O fator segurança, que determinou sua própria concepção, hoje virtualmente inexiste. A solidariedade, que ligava os moradores das cidades antigas na defesa do patrimônio individual e coletivo, foi substituída pelo antagonismo, pela mórbida desconfiança, pela indiferença e pela ostensiva e feroz hostilidade. Não se trata mais de comunidade, pois pouquíssima coisa, quase nada, é atualmente comum. Tudo o que você precisa tem que ser pago e a peso de ouro. Nem sua casa lhe pertence, pois você tem que pagar, e para sempre, imposto para o município para tê-la no lugar em que ela está erguida (o tal do IPTU).

Os aglomerados urbanos transformaram-se em lugares perigosos e insalubres para se viver.
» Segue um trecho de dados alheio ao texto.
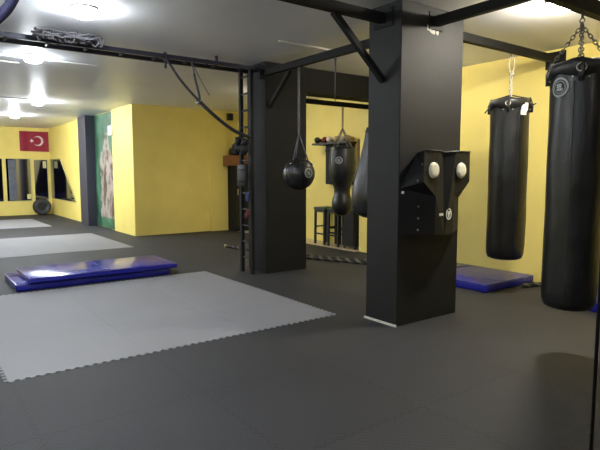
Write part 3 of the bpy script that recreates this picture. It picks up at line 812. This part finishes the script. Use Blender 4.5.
def stool(x, y, label, h=.76, hw=.17, top='green_pad'):
    t = thing('bar_stool', label, 'stool', (x, y, .006), 'stools in the niche')
    link('seat', BX(x - hw - .01, x + hw + .01, y - hw - .01, y + hw + .01, h - .05, h, bev=.015), M[top], t, True)
    link('apron', BX(x - hw + .01, x + hw - .01, y - hw + .01, y + hw - .01, h - .10, h - .05), M['black_plastic'], t)
    for sx in (-1, 1):
        for sy in (-1, 1):
            link('leg', bar(bmesh.new(), (x + sx * (hw - .02), y + sy * (hw - .02), .006), (x + sx * (hw - .025), y + sy * (hw - .025), h - .06), .04, .04), M['black_plastic'], t)
    for sx in (-1, 1):
        link('stretcher', bar(bmesh.new(), (x + sx * (hw - .02), y - hw + .02, .22), (x + sx * (hw - .02), y + hw - .02, .22), .025, .03), M['black_plastic'], t)
        link('stretcher', bar(bmesh.new(), (x - hw + .02, y + sx * (hw - .02), .36), (x + hw - .02, y + sx * (hw - .02), .36), .025, .03), M['black_plastic'], t)
stool(6.85, 8.40, 'black bar stool with dark green seat at the left of the niche')
stool(6.84, 7.96, 'black bar stool behind the uppercut bag, between green-topped stool and cabinet')
t = thing('low_cabinet', 'low black cabinet at the right end of the niche beside the stools', 'cabinet', (6.88, 7.5, .006))
link('cabinet_body', BX(6.72, 7.02, 7.36, 7.74, .05, .76, bev=.006, seg=1), M['black_plastic'], t)
d = link('door', BX(6.70, 6.72, 7.38, 7.72, .08, .74, bev=.004, seg=1), M['black_wall'], t)
link('handle', tube(bmesh.new(), [(6.70, 7.66, .5), (6.685, 7.66, .5), (6.685, 7.66, .6), (6.70, 7.66, .6)], .006, 6), M['steel'], d)
for yy in (7.40, 7.70):
    for xx in (6.75, 6.99): link('foot', BX(xx - .02, xx + .02, yy - .02, yy + .02, .006, .05), M['black_plastic'], t)
glove((6.85, 7.53, .838), 2.2, M['leather_soft'], 'black boxing glove lying on the low cabinet beside the stools', None, cuff_m=M['glove_red'])

# ------------------------------------------------------------------ end wall: locker, box, speaker, sensor
t = thing('locker', 'tall narrow black locker in the corner of the end wall, left of the ladder', 'locker', (6.78, 11.8, 0))
link('locker_body', BX(6.55, 7.0, 11.6, 11.98, 0, 1.63, bev=.006, seg=1), M['black_wall'], t)
d = link('door', BX(6.57, 6.98, 11.585, 11.6, .06, 1.6, bev=.003, seg=1), M['black_plastic'], t)
link('handle', bar(bmesh.new(), (6.62, 11.575, .9), (6.62, 11.575, 1.05), .015, .02), M['chrome'], d)
t = thing('cardboard_box', 'orange-brown cardboard box lying on top of the tall black locker', 'box', (6.68, 11.8, 1.63))
link('carton', BX(6.40, 6.96, 11.62, 11.96, 1.63, 1.88, bev=.004, seg=1), M['orange_card'], t)
link('flap', BX(6.40, 6.96, 11.62, 11.79, 1.881, 1.886), M['orange_card'], t)
t = thing('gym_bag', 'small black gym bag on top of the orange-brown box', 'bag', (6.7, 11.8, 1.886))
link('bag_body', BX(6.55, 6.88, 11.68, 11.92, 1.888, 2.08, bev=.05, seg=4), M['leather_soft'], t, True)
link('handle', tube(bmesh.new(), spl([(6.63, 11.8, 2.07), (6.65, 11.8, 2.12), (6.78, 11.8, 2.12), (6.80, 11.8, 2.07)], 6), .01, 6), M['web'], t)
t = thing('wall_speaker', 'small black speaker high on the yellow end wall, left of the ladder', 'speaker', (6.58, 11.93, 2.83))
link('speaker_box', BX(6.50, 6.64, 11.80, 11.90, 2.76, 2.93, bev=.012), M['black_plastic'], t)
link('bracket', BX(6.55, 6.59, 11.90, 12.0, 2.83, 2.86), M['steel'], t)
bm = lathe(bmesh.new(), [(0, 0), (.035, .002), (.045, .008), (0, .008)], (0, 0), 20); bm.transform(Matrix.Translation((6.57, 11.80, 2.83)) @ Matrix.Rotation(PI / 2, 4, 'X'))
link('cone', bm, M['rubber'], t, True)
t = thing('wall_siren', 'small white box at the top edge of the yellow pier beside the mural', 'alarm box', (4.12, 13.6, 2.45))
link('case', BX(4.085, 4.17, 13.38, 13.62, 2.38, 2.62, bev=.012), M['white_plastic'], t)
link('lens', ellipsoid(bmesh.new(), (4.083, 13.5, 2.47), (.012, .04, .04), n=8), M['cream'], t, True)

# ------------------------------------------------------------------ far wall: flag, mirrors, tyre
t = thing('flag', 'red flag with white crescent and star hanging on the far yellow wall', 'flag', (3.62, 20.36, 2.2))
def fy(u, v): return 20.375 - .012 * math.sin(u * 14) * (1 - v * .5) - .006 * math.sin(u * 23 + 2)
x0, x1, z0, z1 = 3.15, 4.06, 2.20, 2.88
bm = bmesh.new(); nx, nz = 40, 10; G = {}
for side, dy in ((0, 0), (1, .004)):
    for i in range(nx + 1):
        for j in range(nz + 1):
            u, v = i / nx, j / nz; sag = -.02 * math.sin(PI * u) * (1 if v > .5 else v)
            G[side, i, j] = bm.verts.new((x0 + (x1 - x0) * u, fy(x0 + (x1 - x0) * u, v) + dy, z0 + (z1 - z0) * v + sag * (1 - v) * .6 - (.015 * u if j == 0 else 0)))
for side in (0, 1):
    for i in range(nx):
        for j in range(nz):
            f = bm.faces.new((G[side, i, j], G[side, i + 1, j], G[side, i + 1, j + 1], G[side, i, j + 1])); f.smooth = True
link('sheet', bm, M['red'], t, True)
def flag_polys(bm, polys, c):
    for p in polys:
        hi = [bm.verts.new((c[0] + u, fy(c[0] + u, .5) - .004, c[1] + v)) for u, v in p]; bm.faces.new(hi)
    r = bmesh.ops.extrude_face_region(bm, geom=bm.faces[:]); 
    for v in r['geom']:
        if isinstance(v, bmesh.types.BMVert): v.co.y += .003
bm = bmesh.new(); S = .17; polys = []; n = 28
def circ(c, r, a): return (c + r * math.cos(a), r * math.sin(a))
# crescent opening to the left (seen mirrored on the wall as in the photo)
ao, ai, off = 1.0, .8, -.25
th = math.acos((ao ** 2 + off ** 2 - ai ** 2) / (2 * ao * -off))      # half-angle where the circles meet
th_i = math.atan2(math.sin(PI - th) * ao, math.cos(PI - th) * ao - off)
for k in range(n):
    f0, f1 = k / n, (k + 1) / n
    A0, A1 = -(PI - th) + 2 * (PI - th) * f0, -(PI - th) + 2 * (PI - th) * f1
    B0, B1 = -th_i + 2 * th_i * f0, -th_i + 2 * th_i * f1
    q = [circ(0, ao, A0), circ(0, ao, A1), circ(off, ai, B1), circ(off, ai, B0)]
    polys.append([(a * S, b * S) for a, b in q])
flag_polys(bm, polys, (3.73, 2.555)); link('crescent', bm, M['flag_white'], t)
bm = bmesh.new(); star = []
for k in range(10):
    r = .075 if k % 2 == 0 else .030; a = PI + k * PI / 5; star.append((r * math.cos(a), r * math.sin(a)))
flag_polys(bm, [[(0, 0), star[k], star[(k + 1) % 10]] for k in range(10)], (3.53, 2.555)); link('star', bm, M['flag_white'], t)

def wall_mirror(x0, x1, y0, y1, z0, z1, label, axis):
    t = thing('wall_mirror', label, 'mirror', ((x0 + x1) / 2, (y0 + y1) / 2, z0), 'wall mirrors')
    link('glass', BX(x0, x1, y0, y1, z0, z1), M['mirror'], t)
    bm = bmesh.new(); w = .02
    if axis == 'y':
        for a in ((x0, x1, z0 - w, z0), (x0, x1, z1, z1 + w)): box(bm, a[0], a[1], y0 - .004, y1, a[2], a[3])
        for a in ((x0 - w, x0), (x1, x1 + w)): box(bm, a[0], a[1], y0 - .004, y1, z0 - w, z1 + w)
    else:
        for a in ((z0 - w, z0), (z1, z1 + w)): box(bm, x0 - .004, x1, y0, y1, a[0], a[1])
        for a in ((y0 - w, y0), (y1, y1 + w)): box(bm, x0 - .004, x1, a[0], a[1], z0 - w, z1 + w)
    link('frame', bm, M['paper'], t)
wall_mirror(2.70, 3.44, 20.375, 20.4, .50, 1.93, 'wide wall mirror left of the tyre on the far wall', 'y')
wall_mirror(3.56, 3.98, 20.375, 20.4, .52, 1.90, 'narrow wall mirror directly behind the tyre on the far wall', 'y')
wall_mirror(1.8, 2.58, 20.375, 20.4, .50, 1.93, 'leftmost wall mirror, cut by the left edge of the photo', 'y')
t = thing('wall_mirror', 'dark mirror with a slanted right edge on the side wall, right of the tyre', 'mirror', (4.09, 18.7, .56), 'wall mirrors')
bm = bmesh.new(); q = [(20.34, .56), (16.96, .56), (18.86, 1.93), (20.34, 1.93)]
lo = [bm.verts.new((4.08, a, b)) for a, b in q]; hi = [bm.verts.new((4.1, a, b)) for a, b in q]
bm.faces.new(lo); bm.faces.new(hi[::-1])
for i in range(4): bm.faces.new((lo[i], hi[i], hi[(i + 1) % 4], lo[(i + 1) % 4]))
link('glass', bm, M['mirror'], t)
link('frame', tube(bmesh.new(), [(4.08, a, b) for a, b in q], .012, 6, closed=True), M['paper'], t)
bm = bmesh.new(); n = 36; lo = []; hi = []  # pleated strip imitating a grey streak reflected in the wide mirror
for i in range(n + 1):
    xx = 2.76 + .24 * i / n; yy = 20.35 + .012 * math.sin(i * 1.1)
    lo.append((bm.verts.new((xx, yy, .52)), bm.verts.new((xx, yy, 1.90)))); hi.append((bm.verts.new((xx, yy - .004, .52)), bm.verts.new((xx, yy - .004, 1.90))))
for i in range(n):
    for A in (lo, hi): f = bm.faces.new((A[i][0], A[i + 1][0], A[i + 1][1], A[i][1])); f.smooth = True
tag(link('sheet', bm, M['mirror_streak']), 'grey pleated cloth imitating a reflected streak at the left of the wide mirror', 'sheet')

t = thing('tyre', 'black tyre standing in the corner below the flag', 'tyre', (3.72, 20.1, 0))
bm = bmesh.new(); n = 40; C0 = Vector((3.70, 20.08, .29)); rows = []
for k in range(n):
    a = 2 * PI * k / n; er = Vector((math.cos(a), 0, math.sin(a)))
    row = []
    for (r, d) in ((.12, -.07), (.14, -.11), (.21, -.125), (.26, -.11), (.285, -.07), (.285, .07), (.26, .11), (.21, .125), (.14, .11), (.12, .07)):
        row.append(bm.verts.new(C0 + er * r * (1 + (.008 if k % 2 and r > .28 else 0)) + Vector((0, d, 0))))
    rows.append(row)
for k in range(n):
    a, b_ = rows[k], rows[(k + 1) % n]
    for i in range(10): f = bm.faces.new((a[i], b_[i], b_[(i + 1) % 10], a[(i + 1) % 10])); f.smooth = True
link('tread', bm, M['rubber'], t)
for R_ in (.16, .195, .235): link('sidewall_ridge', ring(bmesh.new(), C0 + Vector((0, -.122, 0)), (0, 1, 0), R_, .006, 32), M['web_grey'], t)
bm = bmesh.new(); tube(bm, [C0 + Vector((0, -.05, 0)), C0 + Vector((0, .05, 0))], .125, 24); link('wheel_disc', bm, M['rubber'], t)
for (a, b_, c, d, lab) in ((3.30, 3.43, .56, .72, 'small cream paper at the lower right of the wide mirror'), (3.84, 3.95, 1.62, 1.86, 'small cream paper at the top of the narrow mirror')):
    tag(link('paper_note', BX(a, b_, 20.362, 20.366, c, d), M['paper']), lab, 'paper', 'papers on the mirrors')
E crescem, incham, expandem-se diariamente, concentrando cada vez mais pessoas infelizes, solitárias e amargas. Ou frustradas, neuróticas e desequilibradas.

Dois terços dos mais de 7 bilhões de habitantes do Planeta concentram-se, hoje em dia, em apenas uma centena de megalópoles, disformes torres de Babel dos tempos modernos que nem mesmo a confusão de línguas consegue dispersar. Ainda assim, seus habitantes não cogitam, sequer remotamente, em outro tipo de vida. No campo, por exemplo, onde não teriam a sensação claustrofóbica que as cidades causam. Sei que a maioria não concorda com minhas colocações e defende essa forma de vida como o suprassumo da modernidade e da civilização. Claro que não é. Mas... há gosto para tudo, não é fato?

Eça de Queiroz, em seu livro "A Cidade e as Serras", observou: "Na natureza nunca eu descobriria um contorno feio ou repetitivo! Nunca duas folhas de hera, que, na verdura ou recorte se assemelhassem! Na cidade pelo contrário, cada casa repete servilmente a outra casa, todas as faces reproduzem a mesma indiferença ou a mesma inquietação, as idéias têm todas o mesmo valor, o mesmo cunho, a mesma forma, como as libras; e até o que há de mais pessoal e íntimo, a ilusão, é em todos idêntica,  e todos a respiram, e todos se perdem nela como no mesmo nevoeiro...A mesmice: eis o horror da cidade!" E olhem que na época em que Eça viveu, no século XIX, não havia uma única cidade com populações como as de hoje. O número de habitantes, por exemplo, de Londres, Paris, Nova York ou Xangai, chegava, exagerando na estimativa, aos seis milhões, e já era considerado um assombro. O que diria hoje o romancista português se vivesse numa Cidade do México, que caminha para os 23 milhões de habitantes? Ou em São Paulo, Tóquio ou Bombaim?

E refiro-me apenas aos relacionamentos interpessoais, sem me ater a inúmeras outras desvantagens, como a poluição atmosférica ou sonora, o problema do que fazer com as toneladas e toneladas de lixo acumuladas diariamente, ou a necessidade de prover de água e alimentos milhões de indivíduos etc.

Eça de Queiroz, no citado livro, identifica o que chama de  "sulcos" como o maior dos inconvenientes das cidades. E explica: "É um perfume muito agudo e petulante que uma mulher larga ao passar, e se instala no olfato, e estraga para todo o dia o ar respirável. É um dito que se surpreende num grupo, que revela um mundo de velhacaria, ou de pedantismo, ou de estupidez, e que nos fica colado à alma, como um salpico, lembrando a imensidade da lama a atravessar. Ou então, meu filho, é uma figura intolerável pela pretensão, ou pelo mau gosto, ou pela impertinência, ou pela relice, ou pela dureza, é que não se pode sacudir mais a visão repulsiva...Um pavor estes sulcos".

É preciso uma nova confusão de línguas, como a registrada no relato bíblico, para que os construtores dessas babéis contemporâneas, dessas selvas de concreto e asfalto, cada vez mais loucas, violentas, enfumaçadas e barulhentas, se dispersem pelo mundo. Haverá, todavia, tempo para essa volta à natureza? O “homo urbanus” sobreviverá fora dessas “armadilhas”, no interior das quais nasceu, cresceu, sempre viveu e nunca cogitou de alternativas mais saudáveis e sábias? Ouso responder: não, não e não!